We had an outhouse about 150 feet from the back door. There was one cold water tap out in the taphouse and no bath or shower facilities. In the 1960 we actually got indoor plumbing. My mom cooked on a wood stove with a water tank on the side for hot water. That stove heated its corner of the house and that's all. We had huge eider down comforters on our beds that sometimes had frost on them in the morning. Us 3 kids bathed in a large cast iron tub that looked exactly like a cannibal stew pot. It's real purpose was for boiling up the slop for the hogs, but once a week all three of us would clamber in and get a bath.
For a fridge we had a dugout which was exactly that, a hole dug in the ground covered with logs and about 2 feet of sod. In winter we'd hitch the horse up and drag large blocks of ice down into the dugout. Covered with straw they would last well thru summer and into winter when we'd replace them with new ones. They would only lose about 1/2 their bulk per season. Most of the stuff we ate we grew or shot ourselves and preserved it during the long hot summers in that cold dugout. No need for air conditioning either every house had a veranda that circled the house. there was always shade somewhere. On hot nights the entire family slept outside on the lawn. No namby pamby garden either. Ours was 5 acres of hoe crops and 1 acre of raspberry and strawberries.

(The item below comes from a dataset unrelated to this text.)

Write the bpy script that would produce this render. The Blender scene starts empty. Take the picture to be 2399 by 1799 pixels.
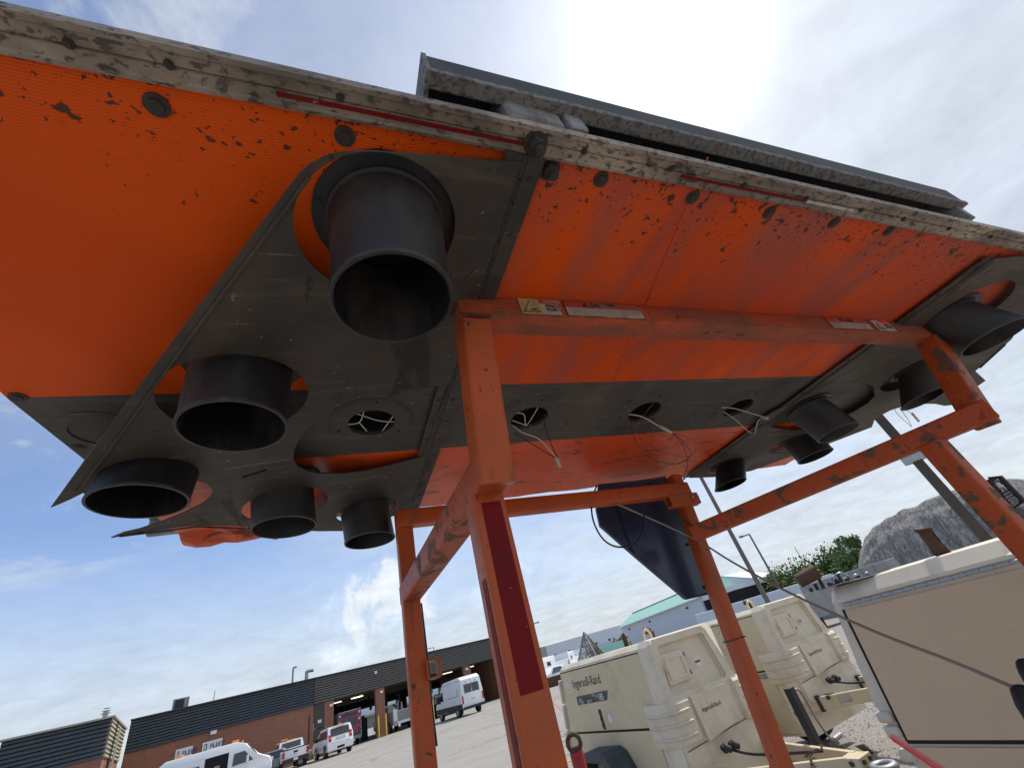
import bpy, bmesh, math, random
from mathutils import Vector, Matrix, noise as mnoise
random.seed(7)
S = bpy.context.scene
COL = S.collection
rad = math.radians
# ------------------------------------------------------------------ camera, sky, sun, exposure
EYE = Vector((0, 0, 1.5))
FPX, PIT, ROL = 970.0, rad(34.3), rad(16.7)
Fw = Vector((0, math.cos(PIT), math.sin(PIT)))
R0 = Vector((1, 0, 0)); U0 = Vector((0, -math.sin(PIT), math.cos(PIT)))
Rt = math.cos(ROL)*R0 - math.sin(ROL)*U0
Up = math.sin(ROL)*R0 + math.cos(ROL)*U0
cam = bpy.data.cameras.new('camera'); camo = bpy.data.objects.new('camera', cam); COL.objects.link(camo)
cam.sensor_width = 36.0; cam.lens = FPX/2399*36; cam.clip_start = 0.01; cam.clip_end = 3000
camo.matrix_world = Matrix(((Rt.x, Up.x, -Fw.x, EYE.x), (Rt.y, Up.y, -Fw.y, EYE.y), (Rt.z, Up.z, -Fw.z, EYE.z), (0, 0, 0, 1)))
S.camera = camo
SUN_AZ, SUN_EL = rad(51.4), rad(55.7)
SUNV = Vector((math.sin(SUN_AZ)*math.cos(SUN_EL), math.cos(SUN_AZ)*math.cos(SUN_EL), math.sin(SUN_EL)))
W = bpy.data.worlds.new('World'); S.world = W; W.use_nodes = True
nt = W.node_tree; N = nt.nodes; L = nt.links
for n in list(N): N.remove(n)
def wn(t, **k):
    n = N.new(t)
    for a, v in k.items(): setattr(n, a, v)
    return n
def wmath(op, a, b=None, c=None, clamp=False):
    n = wn('ShaderNodeMath', operation=op); n.use_clamp = clamp
    for i, v in enumerate((a, b, c)):
        if v is None: continue
        if isinstance(v, (int, float)): n.inputs[i].default_value = v
        else: L.new(v, n.inputs[i])
    return n.outputs[0]
def wmix(f, a, b):
    n = wn('ShaderNodeMix', data_type='RGBA')
    for s, v in ((n.inputs[0], f), (n.inputs[6], a), (n.inputs[7], b)):
        if isinstance(v, (int, float)): s.default_value = v
        elif isinstance(v, tuple): s.default_value = (*v, 1)
        else: L.new(v, s)
    return n.outputs[2]
sky = wn('ShaderNodeTexSky', sky_type='NISHITA'); sky.sun_disc = False
sky.sun_elevation = SUN_EL; sky.sun_rotation = SUN_AZ; sky.altitude = 100; sky.air_density = 1.0; sky.dust_density = 1.2; sky.ozone_density = 1.0
tc = wn('ShaderNodeTexCoord')
sep = wn('ShaderNodeSeparateXYZ'); L.new(tc.outputs['Generated'], sep.inputs[0])
zz = wmath('MAXIMUM', wmath('ADD', sep.outputs[2], 0.16), 0.1)
cx = wmath('DIVIDE', sep.outputs[0], zz); cy = wmath('DIVIDE', sep.outputs[1], zz)
cmb = wn('ShaderNodeCombineXYZ'); L.new(cx, cmb.inputs[0]); L.new(cy, cmb.inputs[1])
def wnoise(scale, detail, rough, vec, dist=0.0):
    n = wn('ShaderNodeTexNoise'); n.inputs['Scale'].default_value = scale; n.inputs['Detail'].default_value = detail
    n.inputs['Roughness'].default_value = rough; n.inputs['Distortion'].default_value = dist
    L.new(vec, n.inputs['Vector']); return n.outputs['Fac']
mp = wn('ShaderNodeMapping'); mp.inputs['Rotation'].default_value = (0, 0, rad(-28)); mp.inputs['Scale'].default_value = (0.5, 1.7, 1); L.new(cmb.outputs[0], mp.inputs[0])
n_cir = wnoise(1.15, 8, 0.58, mp.outputs[0], 0.5)
n_puf = wnoise(2.6, 9, 0.6, cmb.outputs[0], 0.35)
n_big = wnoise(0.8, 3, 0.5, cmb.outputs[0], 0.1)
def wdot(v):
    n = wn('ShaderNodeVectorMath', operation='DOT_PRODUCT'); L.new(tc.outputs['Generated'], n.inputs[0]); n.inputs[1].default_value = v; return n.outputs['Value']
sd = wmath('MAXIMUM', wdot(SUNV), 0.0)
def ramp(v, a, b):
    n = wn('ShaderNodeMapRange'); n.interpolation_type = 'SMOOTHSTEP'; n.inputs[1].default_value = a; n.inputs[2].default_value = b; L.new(v, n.inputs[0]); return n.outputs[0]
veil = ramp(wmath('ADD', wmath('MULTIPLY', wdot((0.80, 0.42, 0.42)), 0.50), wmath('ADD', wmath('MULTIPLY', n_cir, 0.80), wmath('MULTIPLY', n_big, 0.25))), 0.30, 1.02)
puf = wmath('MULTIPLY', ramp(n_puf, 0.46, 0.68), ramp(wmath('ADD', n_big, wmath('MULTIPLY', sd, 0.25)), 0.40, 0.72))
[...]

We didn't have a phone till the year I finally left home. We would borrow the neighbours in an emergency.
I fed the sheep, pigs, goat, cows and chickens before I went to school then again when I got home. Our family never did have a car, My Granddad had one but he lived a mile or so away. We had a tractor only. Mom said we got electricity in our house the day I was born.
My Grandad remembered there not being any radio, I remember when there was no TV.
I do remember Bennet buggies. lol
Ron I forgot about taking the 22's to school. I had a single shot cooey 22. My friend had the cooey with the tube magazine. I always wanted one. but I still shot more game than he did. I think because I had to be more careful placing my shots. We shot the 22 shorts because they were 12cents a box cheaper than the LRs . Our house wasn't a converted coop but the 2x4 lumber for it came from a Nearby Turkey farm that was being torn down so my dad traded for 10 boxes of apples and 5 boxes of peaches.
We went across the street on Sunday night to watch Ed Sullivan, my Mom always made snacks for everyone.
In the Queen Charlotte's my phone number was 12. You phoned the operator asked for the Queen Charlotte Islands exchange, when Agnes Mather came on the line you asked for 12. If you were not home Agnes would tell the person where you were. She always seemed to know.
She was telephone operator, postmaster, and storekeeper for the only store/bank in town.
How could you not vote for Eisenhower with a slogan like...... I like Ike. I remember being glued to the radio for the elections which took all night and most of the next day to count instead of the instant electronic counting of today.
Ps the radio I was glued to was a little red rocket Crystal set that I kept hidden under the covers so my mom wouldn't make me put it away.